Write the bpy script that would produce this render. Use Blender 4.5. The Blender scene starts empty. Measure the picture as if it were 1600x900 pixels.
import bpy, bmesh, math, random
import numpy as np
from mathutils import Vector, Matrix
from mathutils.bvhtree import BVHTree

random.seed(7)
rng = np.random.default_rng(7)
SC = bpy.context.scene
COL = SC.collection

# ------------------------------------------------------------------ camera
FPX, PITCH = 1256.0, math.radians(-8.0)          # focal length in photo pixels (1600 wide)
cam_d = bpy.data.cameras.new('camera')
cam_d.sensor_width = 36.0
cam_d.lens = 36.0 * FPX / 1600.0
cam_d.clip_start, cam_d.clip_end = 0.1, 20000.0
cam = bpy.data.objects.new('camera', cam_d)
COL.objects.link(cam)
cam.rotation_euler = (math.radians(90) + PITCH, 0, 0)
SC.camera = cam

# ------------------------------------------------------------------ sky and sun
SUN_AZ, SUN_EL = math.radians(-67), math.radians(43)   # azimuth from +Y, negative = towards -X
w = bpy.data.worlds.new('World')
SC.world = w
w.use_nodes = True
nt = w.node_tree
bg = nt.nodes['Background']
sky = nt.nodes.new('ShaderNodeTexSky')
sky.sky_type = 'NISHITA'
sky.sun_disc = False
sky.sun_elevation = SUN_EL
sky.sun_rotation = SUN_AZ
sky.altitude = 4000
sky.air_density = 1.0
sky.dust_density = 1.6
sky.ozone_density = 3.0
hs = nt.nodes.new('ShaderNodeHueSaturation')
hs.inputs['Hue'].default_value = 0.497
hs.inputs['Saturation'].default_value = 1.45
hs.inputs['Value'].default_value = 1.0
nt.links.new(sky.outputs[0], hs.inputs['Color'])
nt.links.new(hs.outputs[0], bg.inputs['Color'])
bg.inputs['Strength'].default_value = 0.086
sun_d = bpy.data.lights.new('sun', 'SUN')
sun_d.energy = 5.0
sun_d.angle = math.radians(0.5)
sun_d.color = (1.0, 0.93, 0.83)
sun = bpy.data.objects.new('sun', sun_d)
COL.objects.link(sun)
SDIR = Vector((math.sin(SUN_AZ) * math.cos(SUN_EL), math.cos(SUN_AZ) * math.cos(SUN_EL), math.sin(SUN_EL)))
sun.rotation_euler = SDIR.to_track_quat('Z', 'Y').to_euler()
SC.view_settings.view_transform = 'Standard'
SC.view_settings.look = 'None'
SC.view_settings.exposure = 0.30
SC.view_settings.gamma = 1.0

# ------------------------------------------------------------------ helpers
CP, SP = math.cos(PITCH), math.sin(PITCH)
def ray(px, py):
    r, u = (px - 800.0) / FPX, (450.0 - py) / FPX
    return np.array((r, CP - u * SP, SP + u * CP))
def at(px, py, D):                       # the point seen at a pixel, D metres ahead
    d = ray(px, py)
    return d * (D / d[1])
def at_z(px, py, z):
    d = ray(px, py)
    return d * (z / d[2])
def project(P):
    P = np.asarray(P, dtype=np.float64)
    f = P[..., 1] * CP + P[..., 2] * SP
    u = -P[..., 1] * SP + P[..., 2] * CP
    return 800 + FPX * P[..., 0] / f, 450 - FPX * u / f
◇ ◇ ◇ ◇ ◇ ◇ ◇
Only the lines from the top of the data through the line that contains "from mathutils.bvhtree import BVHTree" should be quoted, exactly as they stand.

Write the bpy script that would produce this render. Use Blender 4.5. The Blender scene starts empty. Measure the picture as if it were 1600x900 pixels.
import bpy, bmesh, math, random
import numpy as np
from mathutils import Vector, Matrix
from mathutils.bvhtree import BVHTree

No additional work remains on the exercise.